#### Short task
Using the material below, print a verbatim copy of every line from the one containing "Write a Blender" through the one containing "from mathutils import Vector, Matrix, Euler", inclusive, and omit the pictures.

----------------------------------------

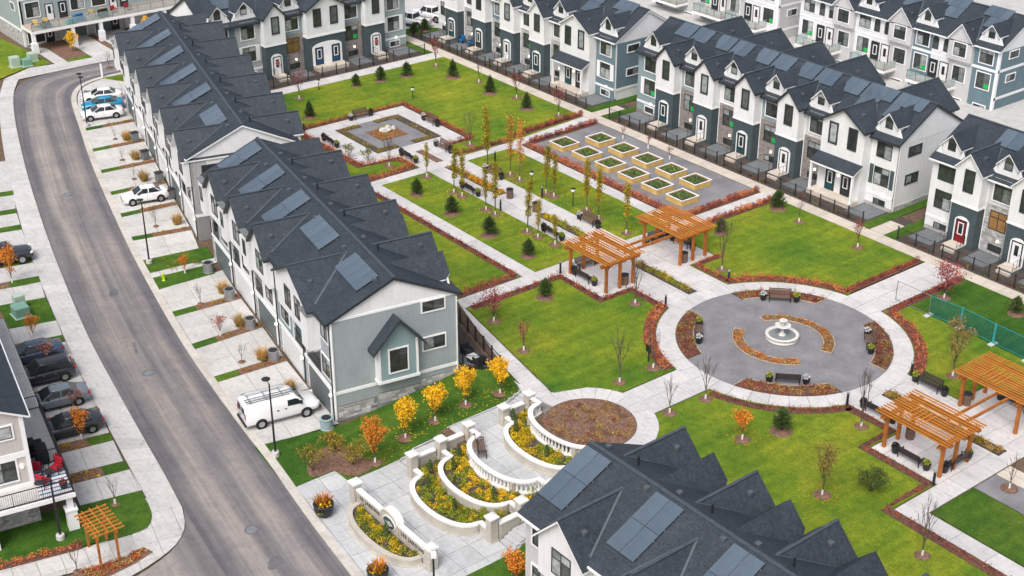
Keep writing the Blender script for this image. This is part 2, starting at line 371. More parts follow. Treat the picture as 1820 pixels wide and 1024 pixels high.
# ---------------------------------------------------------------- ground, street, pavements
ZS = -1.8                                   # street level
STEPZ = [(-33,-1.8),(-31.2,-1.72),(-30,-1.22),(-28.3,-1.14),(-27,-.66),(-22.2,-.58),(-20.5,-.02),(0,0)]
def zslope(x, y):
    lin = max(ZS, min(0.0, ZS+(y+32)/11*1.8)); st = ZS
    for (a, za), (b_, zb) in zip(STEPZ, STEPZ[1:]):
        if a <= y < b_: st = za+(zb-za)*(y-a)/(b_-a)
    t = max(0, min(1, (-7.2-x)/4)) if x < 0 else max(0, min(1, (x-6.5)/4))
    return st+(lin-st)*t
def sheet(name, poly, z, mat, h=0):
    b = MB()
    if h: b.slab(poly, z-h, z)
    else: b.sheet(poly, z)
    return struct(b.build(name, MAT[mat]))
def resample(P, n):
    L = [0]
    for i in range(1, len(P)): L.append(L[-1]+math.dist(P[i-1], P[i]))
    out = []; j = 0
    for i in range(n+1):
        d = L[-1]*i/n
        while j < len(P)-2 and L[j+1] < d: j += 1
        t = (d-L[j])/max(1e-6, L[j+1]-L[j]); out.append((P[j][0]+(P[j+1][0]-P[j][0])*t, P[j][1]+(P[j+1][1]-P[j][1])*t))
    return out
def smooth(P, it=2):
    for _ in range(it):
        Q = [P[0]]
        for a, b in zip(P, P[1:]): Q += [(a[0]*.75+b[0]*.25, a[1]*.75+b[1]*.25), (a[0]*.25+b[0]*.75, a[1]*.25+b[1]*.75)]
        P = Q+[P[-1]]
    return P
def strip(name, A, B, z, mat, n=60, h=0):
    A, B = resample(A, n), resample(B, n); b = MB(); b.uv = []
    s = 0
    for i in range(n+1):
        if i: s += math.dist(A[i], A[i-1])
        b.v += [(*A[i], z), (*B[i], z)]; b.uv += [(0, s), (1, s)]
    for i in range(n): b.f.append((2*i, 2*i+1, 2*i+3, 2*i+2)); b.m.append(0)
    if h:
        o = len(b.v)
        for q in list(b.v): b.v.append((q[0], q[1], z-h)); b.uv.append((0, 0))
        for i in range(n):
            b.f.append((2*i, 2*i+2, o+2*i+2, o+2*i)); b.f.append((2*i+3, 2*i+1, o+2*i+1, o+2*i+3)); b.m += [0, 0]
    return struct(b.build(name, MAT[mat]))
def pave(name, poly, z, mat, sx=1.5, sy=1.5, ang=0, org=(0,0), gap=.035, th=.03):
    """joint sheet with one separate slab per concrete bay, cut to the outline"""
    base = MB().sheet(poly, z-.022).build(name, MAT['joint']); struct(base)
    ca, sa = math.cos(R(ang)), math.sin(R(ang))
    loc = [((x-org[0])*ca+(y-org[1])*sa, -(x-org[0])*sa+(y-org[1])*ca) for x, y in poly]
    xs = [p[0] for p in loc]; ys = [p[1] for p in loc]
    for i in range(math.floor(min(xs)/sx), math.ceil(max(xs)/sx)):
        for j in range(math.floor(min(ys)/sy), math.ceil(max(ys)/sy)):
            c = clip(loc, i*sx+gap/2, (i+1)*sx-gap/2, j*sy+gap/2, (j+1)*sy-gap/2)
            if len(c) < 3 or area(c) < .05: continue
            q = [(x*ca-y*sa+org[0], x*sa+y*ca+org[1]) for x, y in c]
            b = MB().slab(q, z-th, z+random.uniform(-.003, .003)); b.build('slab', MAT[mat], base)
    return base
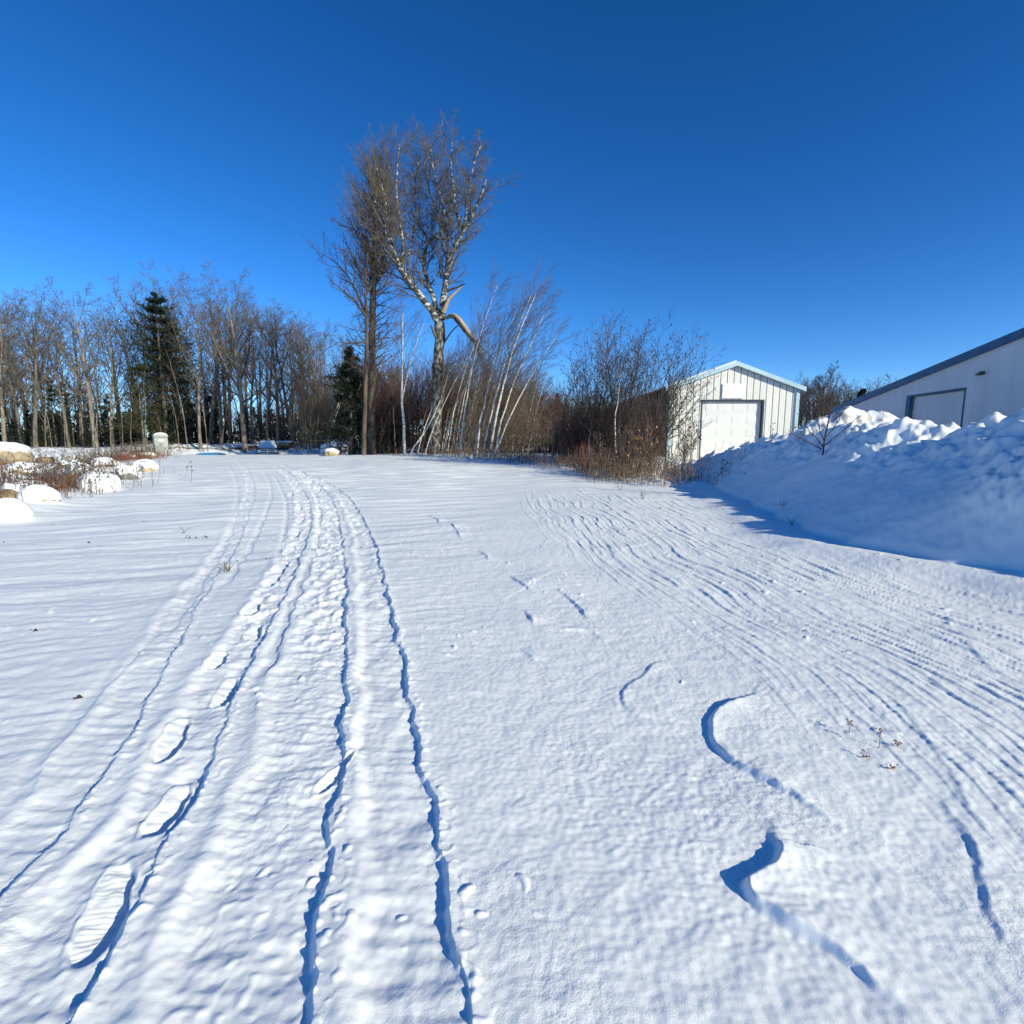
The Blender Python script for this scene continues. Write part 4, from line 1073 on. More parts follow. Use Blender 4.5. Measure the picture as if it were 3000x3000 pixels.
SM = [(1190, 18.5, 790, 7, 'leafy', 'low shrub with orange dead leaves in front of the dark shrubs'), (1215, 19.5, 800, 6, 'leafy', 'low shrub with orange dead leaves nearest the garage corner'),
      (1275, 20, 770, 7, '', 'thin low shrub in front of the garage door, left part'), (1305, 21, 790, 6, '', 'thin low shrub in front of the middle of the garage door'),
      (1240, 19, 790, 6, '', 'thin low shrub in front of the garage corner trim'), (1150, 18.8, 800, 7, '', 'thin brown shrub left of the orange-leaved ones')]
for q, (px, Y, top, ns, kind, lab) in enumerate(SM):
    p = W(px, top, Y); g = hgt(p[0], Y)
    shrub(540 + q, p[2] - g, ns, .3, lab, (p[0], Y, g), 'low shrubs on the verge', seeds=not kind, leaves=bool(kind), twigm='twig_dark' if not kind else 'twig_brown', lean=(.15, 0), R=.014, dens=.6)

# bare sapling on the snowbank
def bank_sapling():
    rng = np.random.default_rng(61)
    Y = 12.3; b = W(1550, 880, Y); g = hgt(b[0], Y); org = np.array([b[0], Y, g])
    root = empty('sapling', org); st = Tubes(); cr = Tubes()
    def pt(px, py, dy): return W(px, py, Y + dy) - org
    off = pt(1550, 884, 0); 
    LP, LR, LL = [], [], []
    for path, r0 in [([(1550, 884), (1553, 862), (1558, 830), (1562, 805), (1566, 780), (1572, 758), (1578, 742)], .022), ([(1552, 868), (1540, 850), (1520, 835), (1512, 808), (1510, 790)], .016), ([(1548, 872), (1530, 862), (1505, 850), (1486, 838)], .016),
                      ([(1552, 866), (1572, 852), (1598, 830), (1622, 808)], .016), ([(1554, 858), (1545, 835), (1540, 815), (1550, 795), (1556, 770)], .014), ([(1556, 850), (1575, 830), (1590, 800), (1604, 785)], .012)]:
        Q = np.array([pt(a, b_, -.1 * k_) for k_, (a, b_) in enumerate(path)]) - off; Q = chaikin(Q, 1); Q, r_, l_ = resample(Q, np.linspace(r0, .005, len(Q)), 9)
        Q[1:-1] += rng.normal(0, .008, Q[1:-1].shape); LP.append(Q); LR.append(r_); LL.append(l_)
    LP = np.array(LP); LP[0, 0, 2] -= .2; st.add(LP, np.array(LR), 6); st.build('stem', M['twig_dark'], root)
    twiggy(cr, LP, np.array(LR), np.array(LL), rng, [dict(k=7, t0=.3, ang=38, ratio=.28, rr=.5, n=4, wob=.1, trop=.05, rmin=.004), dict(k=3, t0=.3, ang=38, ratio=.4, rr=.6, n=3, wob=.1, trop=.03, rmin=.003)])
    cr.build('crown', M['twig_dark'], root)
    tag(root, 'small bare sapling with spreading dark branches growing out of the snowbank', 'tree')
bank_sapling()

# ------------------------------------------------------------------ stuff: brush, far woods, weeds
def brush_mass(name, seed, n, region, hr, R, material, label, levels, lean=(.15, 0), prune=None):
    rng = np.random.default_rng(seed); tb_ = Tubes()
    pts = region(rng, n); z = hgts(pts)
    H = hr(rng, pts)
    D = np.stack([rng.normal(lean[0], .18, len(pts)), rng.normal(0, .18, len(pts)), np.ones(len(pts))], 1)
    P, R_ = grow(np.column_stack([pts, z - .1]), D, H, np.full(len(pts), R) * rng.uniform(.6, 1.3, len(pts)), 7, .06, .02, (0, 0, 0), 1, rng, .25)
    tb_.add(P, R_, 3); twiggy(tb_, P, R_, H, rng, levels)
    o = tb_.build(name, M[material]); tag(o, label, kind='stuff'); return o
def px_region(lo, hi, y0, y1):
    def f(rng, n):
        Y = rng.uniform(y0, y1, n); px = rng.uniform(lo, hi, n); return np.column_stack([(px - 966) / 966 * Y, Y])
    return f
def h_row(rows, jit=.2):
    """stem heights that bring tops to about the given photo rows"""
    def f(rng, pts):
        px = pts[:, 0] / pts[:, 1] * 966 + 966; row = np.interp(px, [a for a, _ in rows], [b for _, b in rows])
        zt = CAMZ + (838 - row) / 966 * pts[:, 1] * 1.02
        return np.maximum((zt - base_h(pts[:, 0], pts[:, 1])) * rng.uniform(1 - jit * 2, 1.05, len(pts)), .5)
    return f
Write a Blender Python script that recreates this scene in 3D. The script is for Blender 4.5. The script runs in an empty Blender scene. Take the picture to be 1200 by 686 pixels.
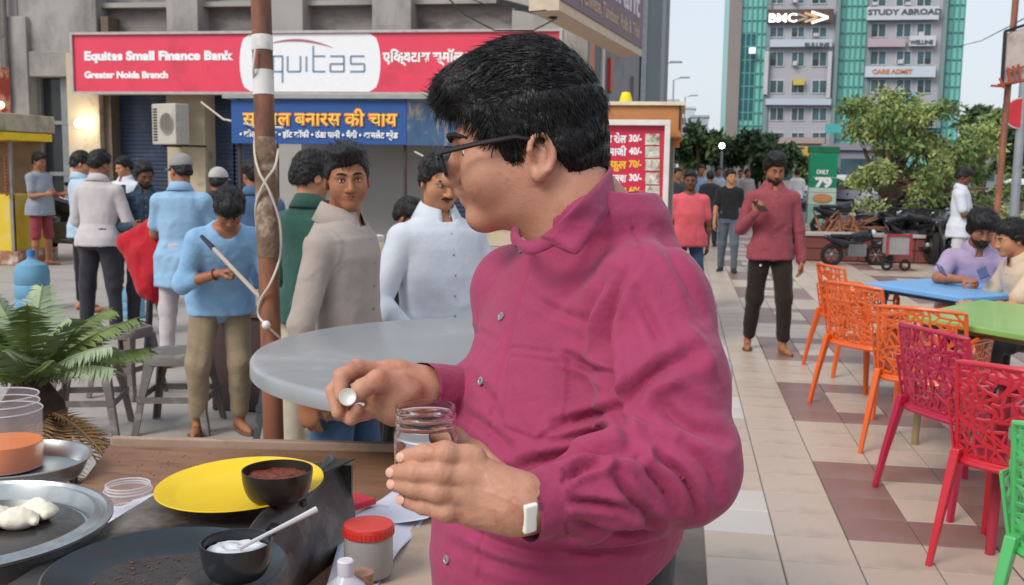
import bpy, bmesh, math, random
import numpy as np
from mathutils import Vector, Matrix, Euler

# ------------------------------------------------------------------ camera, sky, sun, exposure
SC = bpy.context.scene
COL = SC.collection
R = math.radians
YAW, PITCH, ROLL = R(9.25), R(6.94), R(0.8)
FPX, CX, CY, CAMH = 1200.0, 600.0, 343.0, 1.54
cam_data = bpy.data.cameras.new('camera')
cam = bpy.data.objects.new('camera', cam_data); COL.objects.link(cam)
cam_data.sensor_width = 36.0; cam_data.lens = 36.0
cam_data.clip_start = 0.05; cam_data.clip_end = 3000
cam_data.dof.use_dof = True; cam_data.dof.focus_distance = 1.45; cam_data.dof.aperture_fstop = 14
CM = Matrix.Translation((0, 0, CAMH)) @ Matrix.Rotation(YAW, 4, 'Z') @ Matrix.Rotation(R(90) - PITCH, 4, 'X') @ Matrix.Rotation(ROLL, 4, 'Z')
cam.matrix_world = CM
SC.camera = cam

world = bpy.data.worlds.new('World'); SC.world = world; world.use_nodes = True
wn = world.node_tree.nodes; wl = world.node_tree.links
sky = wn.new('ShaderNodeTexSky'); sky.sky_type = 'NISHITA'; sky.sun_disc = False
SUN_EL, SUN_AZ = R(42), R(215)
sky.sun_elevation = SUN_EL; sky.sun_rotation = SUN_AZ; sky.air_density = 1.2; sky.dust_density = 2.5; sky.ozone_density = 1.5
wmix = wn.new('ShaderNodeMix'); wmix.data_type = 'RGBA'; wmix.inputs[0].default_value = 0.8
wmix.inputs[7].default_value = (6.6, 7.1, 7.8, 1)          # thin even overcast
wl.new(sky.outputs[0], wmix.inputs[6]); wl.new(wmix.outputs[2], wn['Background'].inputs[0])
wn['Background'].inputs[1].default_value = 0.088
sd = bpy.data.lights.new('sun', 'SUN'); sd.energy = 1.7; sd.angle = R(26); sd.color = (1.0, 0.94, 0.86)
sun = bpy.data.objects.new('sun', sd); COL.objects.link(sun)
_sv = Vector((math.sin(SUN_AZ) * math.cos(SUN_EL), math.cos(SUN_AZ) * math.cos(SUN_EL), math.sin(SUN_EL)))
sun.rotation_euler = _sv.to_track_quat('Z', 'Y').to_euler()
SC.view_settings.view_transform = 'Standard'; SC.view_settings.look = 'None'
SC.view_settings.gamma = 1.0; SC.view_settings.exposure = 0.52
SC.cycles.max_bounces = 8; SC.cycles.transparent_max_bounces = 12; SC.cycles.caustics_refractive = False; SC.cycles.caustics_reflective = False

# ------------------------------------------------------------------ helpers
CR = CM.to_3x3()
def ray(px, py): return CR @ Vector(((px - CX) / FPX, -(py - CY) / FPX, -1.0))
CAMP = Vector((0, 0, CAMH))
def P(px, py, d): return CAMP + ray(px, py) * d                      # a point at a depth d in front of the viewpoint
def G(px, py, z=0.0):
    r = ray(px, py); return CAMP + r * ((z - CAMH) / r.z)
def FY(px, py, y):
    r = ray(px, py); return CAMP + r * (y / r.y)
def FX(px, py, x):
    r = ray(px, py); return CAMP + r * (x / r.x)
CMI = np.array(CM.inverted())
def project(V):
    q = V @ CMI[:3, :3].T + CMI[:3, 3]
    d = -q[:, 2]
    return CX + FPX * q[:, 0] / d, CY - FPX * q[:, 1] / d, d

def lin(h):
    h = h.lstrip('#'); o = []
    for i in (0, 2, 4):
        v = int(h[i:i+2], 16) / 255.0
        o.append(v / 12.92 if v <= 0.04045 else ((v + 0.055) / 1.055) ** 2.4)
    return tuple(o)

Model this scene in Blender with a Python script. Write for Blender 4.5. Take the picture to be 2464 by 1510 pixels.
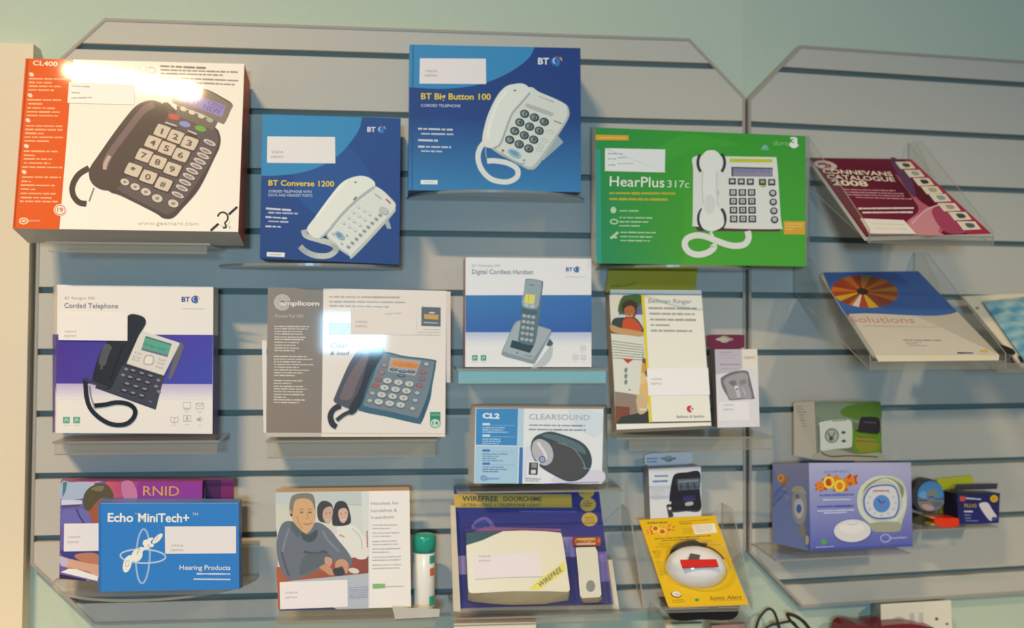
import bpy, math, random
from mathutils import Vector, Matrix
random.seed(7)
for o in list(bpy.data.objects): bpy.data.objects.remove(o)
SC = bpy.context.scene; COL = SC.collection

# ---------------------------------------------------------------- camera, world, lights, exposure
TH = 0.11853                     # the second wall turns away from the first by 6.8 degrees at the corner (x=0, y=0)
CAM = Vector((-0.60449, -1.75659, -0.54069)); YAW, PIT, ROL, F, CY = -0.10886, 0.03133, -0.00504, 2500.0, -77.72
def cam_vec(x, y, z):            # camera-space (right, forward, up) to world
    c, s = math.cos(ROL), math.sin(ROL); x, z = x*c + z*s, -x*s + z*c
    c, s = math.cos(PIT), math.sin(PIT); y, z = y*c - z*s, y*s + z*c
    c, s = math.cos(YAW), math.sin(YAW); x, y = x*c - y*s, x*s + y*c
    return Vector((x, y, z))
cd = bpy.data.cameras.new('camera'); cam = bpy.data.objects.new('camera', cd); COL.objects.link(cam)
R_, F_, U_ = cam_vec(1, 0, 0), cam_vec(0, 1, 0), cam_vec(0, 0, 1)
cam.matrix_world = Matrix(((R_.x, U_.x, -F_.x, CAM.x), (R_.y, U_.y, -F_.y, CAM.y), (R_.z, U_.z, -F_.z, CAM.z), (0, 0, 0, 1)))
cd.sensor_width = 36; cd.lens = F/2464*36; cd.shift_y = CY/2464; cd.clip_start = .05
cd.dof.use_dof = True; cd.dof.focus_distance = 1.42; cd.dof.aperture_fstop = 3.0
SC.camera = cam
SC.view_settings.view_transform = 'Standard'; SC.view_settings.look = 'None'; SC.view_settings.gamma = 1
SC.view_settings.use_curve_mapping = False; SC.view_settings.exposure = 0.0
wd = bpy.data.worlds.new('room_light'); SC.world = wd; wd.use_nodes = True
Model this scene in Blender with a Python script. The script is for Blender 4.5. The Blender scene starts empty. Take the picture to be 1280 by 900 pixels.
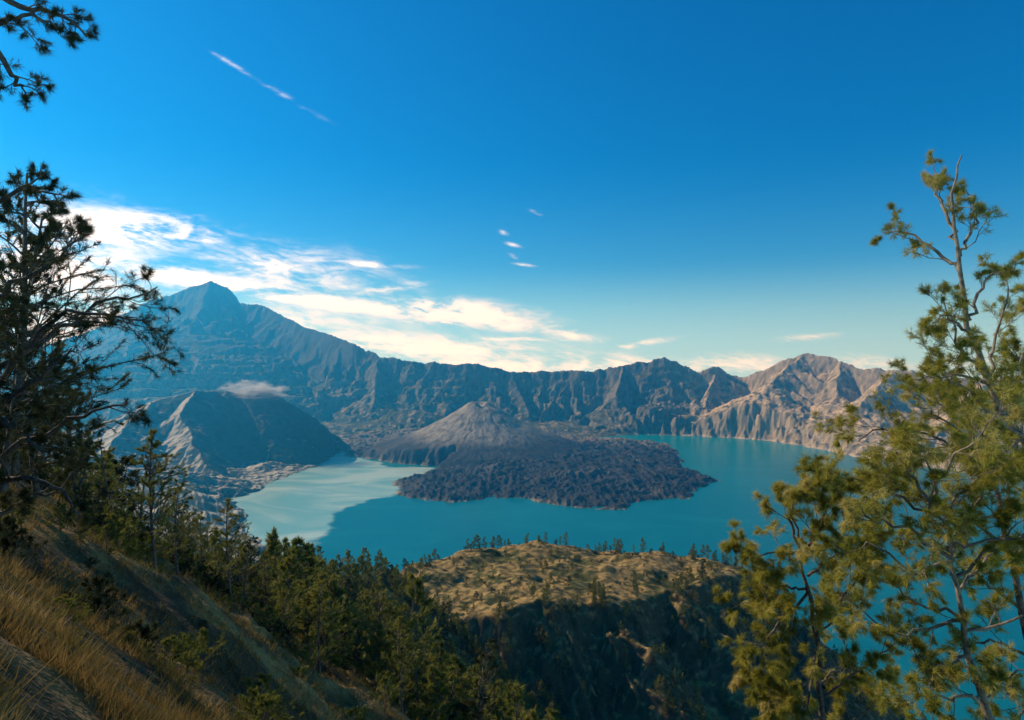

----------------------------------------

#### Correct result
Write a Blender Python script that recreates this scene in 3D. The script is for Blender 4.5. The script runs in an empty Blender scene. Take the picture to be 1200 by 686 pixels.
import bpy, bmesh, math, random
import numpy as np
from mathutils import Vector, Matrix, Euler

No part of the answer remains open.